Regardless, now some lawmakers see folks making a “quick” profit on buying and selling homes and they want to spank those people because they believe they are taking advantage of the market. What they seem to forget is that those “speculators” are investors who see opportunities and that is what the free market economy is all about. No one who “invests,” invests with the hope of losing money. Nor will investors invest where there is no promise of a return on their investment.

Successful investors are driven by the law of supply and demand, if there is too much supply, it is unlikely that a return on investment can be made as opposed to the situation where the supply is limited and there is great demand for whatever commodity people are chasing. In this case, it is the inventory of housing in Hawaii that happens to be in short supply relative to the demand for that housing. This is the same force that drives inflation. When there is not enough supply and people can’t do without some product or service, prices will rise.

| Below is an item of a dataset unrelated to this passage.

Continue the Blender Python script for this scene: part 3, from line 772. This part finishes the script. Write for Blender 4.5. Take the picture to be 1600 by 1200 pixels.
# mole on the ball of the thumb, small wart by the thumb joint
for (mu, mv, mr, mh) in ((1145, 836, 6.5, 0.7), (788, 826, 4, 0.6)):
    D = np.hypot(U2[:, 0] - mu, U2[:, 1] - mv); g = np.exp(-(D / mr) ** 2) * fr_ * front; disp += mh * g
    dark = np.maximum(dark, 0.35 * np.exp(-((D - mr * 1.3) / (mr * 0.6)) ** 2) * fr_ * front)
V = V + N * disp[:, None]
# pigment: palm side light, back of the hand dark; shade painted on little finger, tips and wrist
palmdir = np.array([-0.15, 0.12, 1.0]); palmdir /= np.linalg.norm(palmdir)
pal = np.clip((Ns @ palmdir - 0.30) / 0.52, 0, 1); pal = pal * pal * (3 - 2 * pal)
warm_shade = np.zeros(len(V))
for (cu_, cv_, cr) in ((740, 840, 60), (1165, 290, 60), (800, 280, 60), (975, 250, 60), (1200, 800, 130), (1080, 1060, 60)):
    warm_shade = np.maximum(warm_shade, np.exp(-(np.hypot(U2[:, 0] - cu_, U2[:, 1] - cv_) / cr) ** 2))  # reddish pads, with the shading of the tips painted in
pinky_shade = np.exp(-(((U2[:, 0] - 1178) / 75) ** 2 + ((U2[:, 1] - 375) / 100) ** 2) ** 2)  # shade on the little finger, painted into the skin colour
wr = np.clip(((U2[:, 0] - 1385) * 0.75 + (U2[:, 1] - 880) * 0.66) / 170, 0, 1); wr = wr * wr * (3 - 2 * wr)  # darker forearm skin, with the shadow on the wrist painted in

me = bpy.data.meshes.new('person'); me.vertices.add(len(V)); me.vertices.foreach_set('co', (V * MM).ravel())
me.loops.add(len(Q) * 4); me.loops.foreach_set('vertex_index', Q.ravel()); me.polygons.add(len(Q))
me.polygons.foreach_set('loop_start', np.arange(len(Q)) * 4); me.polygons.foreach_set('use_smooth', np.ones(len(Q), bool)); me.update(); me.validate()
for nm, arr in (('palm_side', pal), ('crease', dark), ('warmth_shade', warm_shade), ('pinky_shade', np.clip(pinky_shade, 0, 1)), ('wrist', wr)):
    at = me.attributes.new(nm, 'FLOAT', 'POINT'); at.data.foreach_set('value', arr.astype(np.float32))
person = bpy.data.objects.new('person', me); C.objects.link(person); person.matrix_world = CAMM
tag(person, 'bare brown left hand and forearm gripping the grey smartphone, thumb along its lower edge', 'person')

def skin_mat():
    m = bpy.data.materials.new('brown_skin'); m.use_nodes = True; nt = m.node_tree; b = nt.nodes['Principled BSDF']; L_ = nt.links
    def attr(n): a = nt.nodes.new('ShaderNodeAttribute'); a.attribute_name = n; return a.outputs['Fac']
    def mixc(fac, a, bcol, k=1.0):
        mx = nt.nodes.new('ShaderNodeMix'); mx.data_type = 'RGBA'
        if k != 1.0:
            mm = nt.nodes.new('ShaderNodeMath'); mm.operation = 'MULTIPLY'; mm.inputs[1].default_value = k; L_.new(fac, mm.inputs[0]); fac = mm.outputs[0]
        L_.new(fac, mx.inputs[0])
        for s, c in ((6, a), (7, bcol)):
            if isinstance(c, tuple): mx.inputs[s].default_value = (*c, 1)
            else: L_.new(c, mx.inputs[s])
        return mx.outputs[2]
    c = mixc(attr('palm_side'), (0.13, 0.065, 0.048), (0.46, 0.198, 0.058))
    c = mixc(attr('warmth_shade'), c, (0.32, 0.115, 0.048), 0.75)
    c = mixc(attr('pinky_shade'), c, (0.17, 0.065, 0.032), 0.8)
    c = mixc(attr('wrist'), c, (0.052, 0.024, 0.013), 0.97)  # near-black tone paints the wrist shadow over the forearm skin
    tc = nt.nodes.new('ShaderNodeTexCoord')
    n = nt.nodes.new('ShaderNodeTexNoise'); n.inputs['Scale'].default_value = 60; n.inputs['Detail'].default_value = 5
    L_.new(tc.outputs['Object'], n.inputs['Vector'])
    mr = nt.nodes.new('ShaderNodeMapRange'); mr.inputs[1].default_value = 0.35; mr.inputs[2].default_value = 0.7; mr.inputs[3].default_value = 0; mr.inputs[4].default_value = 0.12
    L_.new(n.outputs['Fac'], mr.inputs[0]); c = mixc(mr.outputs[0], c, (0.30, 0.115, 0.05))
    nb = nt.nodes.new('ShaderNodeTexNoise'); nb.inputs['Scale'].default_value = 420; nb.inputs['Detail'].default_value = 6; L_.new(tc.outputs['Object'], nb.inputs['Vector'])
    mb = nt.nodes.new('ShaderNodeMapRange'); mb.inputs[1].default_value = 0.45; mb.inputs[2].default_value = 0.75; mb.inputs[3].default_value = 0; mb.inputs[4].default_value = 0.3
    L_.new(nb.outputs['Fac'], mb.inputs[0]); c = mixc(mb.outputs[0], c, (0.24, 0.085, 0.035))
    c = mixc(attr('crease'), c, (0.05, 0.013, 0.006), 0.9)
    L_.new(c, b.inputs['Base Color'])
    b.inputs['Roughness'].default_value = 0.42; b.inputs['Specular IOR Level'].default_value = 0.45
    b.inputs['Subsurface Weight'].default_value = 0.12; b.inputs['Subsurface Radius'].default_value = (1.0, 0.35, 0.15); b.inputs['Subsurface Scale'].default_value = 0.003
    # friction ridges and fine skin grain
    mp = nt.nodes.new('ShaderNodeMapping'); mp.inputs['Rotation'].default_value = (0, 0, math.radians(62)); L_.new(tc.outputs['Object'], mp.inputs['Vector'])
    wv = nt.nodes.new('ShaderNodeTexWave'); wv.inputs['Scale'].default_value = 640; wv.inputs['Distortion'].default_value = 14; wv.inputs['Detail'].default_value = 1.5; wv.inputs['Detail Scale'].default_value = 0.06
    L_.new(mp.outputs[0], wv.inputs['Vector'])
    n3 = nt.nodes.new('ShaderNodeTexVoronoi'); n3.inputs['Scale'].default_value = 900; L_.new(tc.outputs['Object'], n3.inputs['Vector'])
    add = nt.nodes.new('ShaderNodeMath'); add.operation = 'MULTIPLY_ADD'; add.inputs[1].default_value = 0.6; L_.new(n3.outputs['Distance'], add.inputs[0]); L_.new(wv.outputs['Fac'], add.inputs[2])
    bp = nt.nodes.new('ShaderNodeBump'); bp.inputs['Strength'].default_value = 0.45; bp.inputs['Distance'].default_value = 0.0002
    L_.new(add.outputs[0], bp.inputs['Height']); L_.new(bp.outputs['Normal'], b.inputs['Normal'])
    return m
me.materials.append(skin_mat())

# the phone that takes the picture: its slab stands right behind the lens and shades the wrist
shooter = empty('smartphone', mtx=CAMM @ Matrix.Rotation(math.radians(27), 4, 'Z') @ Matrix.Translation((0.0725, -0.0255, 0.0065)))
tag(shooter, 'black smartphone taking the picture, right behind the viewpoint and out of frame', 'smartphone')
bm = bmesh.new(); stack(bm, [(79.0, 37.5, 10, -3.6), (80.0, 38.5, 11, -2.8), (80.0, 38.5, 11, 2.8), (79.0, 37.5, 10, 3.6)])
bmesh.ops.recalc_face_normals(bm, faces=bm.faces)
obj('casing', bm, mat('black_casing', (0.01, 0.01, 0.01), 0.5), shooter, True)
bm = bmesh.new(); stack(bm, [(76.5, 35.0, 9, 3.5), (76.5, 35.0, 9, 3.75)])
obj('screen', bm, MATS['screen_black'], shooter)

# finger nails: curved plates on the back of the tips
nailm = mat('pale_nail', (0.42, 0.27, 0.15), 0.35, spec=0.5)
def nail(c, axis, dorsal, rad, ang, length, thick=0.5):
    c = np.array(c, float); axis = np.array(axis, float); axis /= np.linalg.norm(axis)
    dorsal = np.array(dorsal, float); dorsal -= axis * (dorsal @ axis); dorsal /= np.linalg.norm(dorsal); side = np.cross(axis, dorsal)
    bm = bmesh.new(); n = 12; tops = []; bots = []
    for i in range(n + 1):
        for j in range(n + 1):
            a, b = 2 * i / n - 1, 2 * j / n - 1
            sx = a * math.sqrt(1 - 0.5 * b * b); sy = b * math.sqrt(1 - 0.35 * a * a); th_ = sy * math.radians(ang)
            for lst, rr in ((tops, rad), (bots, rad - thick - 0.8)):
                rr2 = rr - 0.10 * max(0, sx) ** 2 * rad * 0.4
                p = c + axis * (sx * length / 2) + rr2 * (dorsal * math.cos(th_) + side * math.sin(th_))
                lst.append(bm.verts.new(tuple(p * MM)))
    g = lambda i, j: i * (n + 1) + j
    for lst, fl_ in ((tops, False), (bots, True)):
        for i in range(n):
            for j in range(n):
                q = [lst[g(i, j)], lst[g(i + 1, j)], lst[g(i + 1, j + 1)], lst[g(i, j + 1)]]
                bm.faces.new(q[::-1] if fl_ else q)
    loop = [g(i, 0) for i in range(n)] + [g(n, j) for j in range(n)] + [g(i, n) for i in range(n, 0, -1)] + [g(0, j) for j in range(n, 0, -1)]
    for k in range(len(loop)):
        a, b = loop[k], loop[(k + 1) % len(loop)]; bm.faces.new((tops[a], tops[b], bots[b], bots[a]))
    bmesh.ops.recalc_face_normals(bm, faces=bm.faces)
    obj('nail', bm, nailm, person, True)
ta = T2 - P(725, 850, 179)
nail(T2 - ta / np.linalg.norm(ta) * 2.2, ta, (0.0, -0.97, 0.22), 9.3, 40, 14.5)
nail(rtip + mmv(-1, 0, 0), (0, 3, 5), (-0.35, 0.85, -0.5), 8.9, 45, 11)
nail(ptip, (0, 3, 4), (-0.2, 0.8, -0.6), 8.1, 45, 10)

So what is constricting the supply of housing? As a HUD official exclaimed a couple of weeks ago, she was shocked at the number of barriers and hurdles there are in Hawaii to achieving affordable housing. It is well acknowledged that the time it takes to get a project off the ground from the time one first applies for a permit to the time the first spade is turned in the ground can be a minimum of five years.

So how does that delay in the permitting contribute to the high cost of housing? Even before the project is built, the developer has to put the plans together on which the application for permits and changes in zoning, if necessary, are based. This means a cadre of workers must be hired to do that job. That costs money, so the developer either gets investors or borrows the money from the bank. That means both the investors and the bank expect to be paid for the use of those funds. So every day the clock runs, the cost of that money grows. The longer the permitting process takes, the more complications and hurdles to overcome, the more expensive the project becomes.

If the permitting agency exacts concessions that will cost money such as providing so many affordable units or perhaps a golf course or play ground, that cost has to be recouped in the cost of each unit, driving the price even higher. So when that unit comes on the market, it is already expensive to begin with and because it has taken so long to get the unit to market, the additions to inventory come very slowly thus limiting the supply to a pace slower than a snail.

That situation makes it ripe for substantial gains to be made in a relatively short period of time. So now lawmakers want to punish these people by approving a surcharge on the capital gains realized from short term sales or higher conveyance taxes on residential property that is bought or sold and will not be owner occupied.

Unfortunately, what lawmakers don’t realize is that punishing investors, who in their eyes are speculators, sends a message to the world that Hawaii is not a good place to invest because government will punish you and take the money away from you. With that kind of perception, Hawaii will continue to suffer a shortage of capital and investors. Having suffered through the economic doldrums of the 1990’s it is amazing how soon lawmakers forget!